North Korea and South Korea are on the verge of declaring peace.
No one, I imagine, will be quite so disappointed by this dreadful news as the distinguished war historian Sir Max Hastings.
Here, almost exactly a year ago, was what Hastings had to say about the imminent prospects of a Third World War caused – he predicted – by Trump’s disastrous brinksmanship towards North Korea.
For national leaders around the world — and above all in Asia — there is a war-games scenario that chills the blood.
The United States delivers an ultimatum to North Korea, insisting it renounces its nuclear weapons. The half-crazed regime in the capital, Pyongyang, refuses. U.S. aircraft and missiles strike at Kim Jong-Un’s nuclear facilities. North Korea’s neighbour and ally, China, responds by hitting carriers of the U.S. Seventh Fleet in the Pacific. Suddenly, a major war erupts.
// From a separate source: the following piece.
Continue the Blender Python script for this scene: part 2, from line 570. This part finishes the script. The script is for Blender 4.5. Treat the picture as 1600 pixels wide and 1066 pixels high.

Such a horror story yesterday came a step closer to reality, when Donald Trump issued a warning that the U.S. would take unilateral action against North Korea should China decline to do so.
Hastings was by no means alone in this nervous assessment. So too, he went on to illustrate, were many of the world’s greatest experts and strategic thinkers.
Earlier this year on these pages, I compared Trump with Germany’s Kaiser Wilhelm II, whose dysfunctional personality precipitated World War I.
Now, one of the grand panjandrums of the International Institute For Strategic Affairs (IISS), Francois Heisbourg, has made the same comparison, for the same reason: because he sees the U.S. President carelessly dropping matches beside a powder keg, with the same mingling of ignorance, vainglory and recklessness that the German emperor displayed in 1914.
Heisbourg, writing in the latest edition of the IISS’s authoritative magazine, emphasises the almost unprecedented instability of the world today, with Russia rejecting the post-Cold War system in Europe and thrusting dangerously into Ukraine and towards the Baltic States; the Middle East in turmoil; the EU tottering; China relentlessly asserting new claims in the Pacific region.
Professor Sir Michael Howard, another great strategy guru, is likewise apprehensive that Trump needs a war to fulfil his constant quest for enemies, at home and abroad, and because he is a risk-taker, with little understanding of the cages he is rattling or the world order he threatens to undo.
I was told last week some of the most senior officers in America’s armed forces expect to be ordered to fight somebody before too long.
Well if this is what Trump’s Armageddon looks like, count me disappointed. And I’m not the only one.
Perhaps it’s cruel to call Hastings on the weapons-grade fatuousness of his Trump prediction. I still love his books about World War II and he was a great editor in the days when I worked under him at the Daily Telegraph, when it was still a conservative newspaper.
At the same time, though, damn it, I am utterly sick to the craw of all those experty experts who’ve been telling us in the media ever since Trump got elected how this was going to be one of the worst presidencies ever.
We’ve had something similar going on in Britain, ever since we voted Brexit. Often it’s the same experts dumping on Brexit that the papers and the broadcast channels wheel out to dump on the Donald.
Meanwhile, those few of us who’ve been saying all along “Actually Trump’s doing a pretty good job and Brexit’s going to be great” have been shunned and mocked and marginalized as swivel-eyed loons.
Well, I’m sorry, but I think it’s about time we got our payback.
If Obama’s diplomacy (lol) had achieved anywhere near close to what Trump has just achieved over North Korea, the mainstream media would have talked of little else for months.
Because it’s Trump, though, my prediction is that his success in bludgeoning Kim Jong-un to the negotiating table will be dismissed as an “even a stopped clock tells the right time twice a day” moment. In other words, as an outcome Trump blundered into by accident, rather than one that reveals him to be the tactician of genius he really is.
Trump is still on track to be one of the greatest presidents ever.
How galling it must be for all those distinguished commentators who have staked their credibility on his being one of the worst.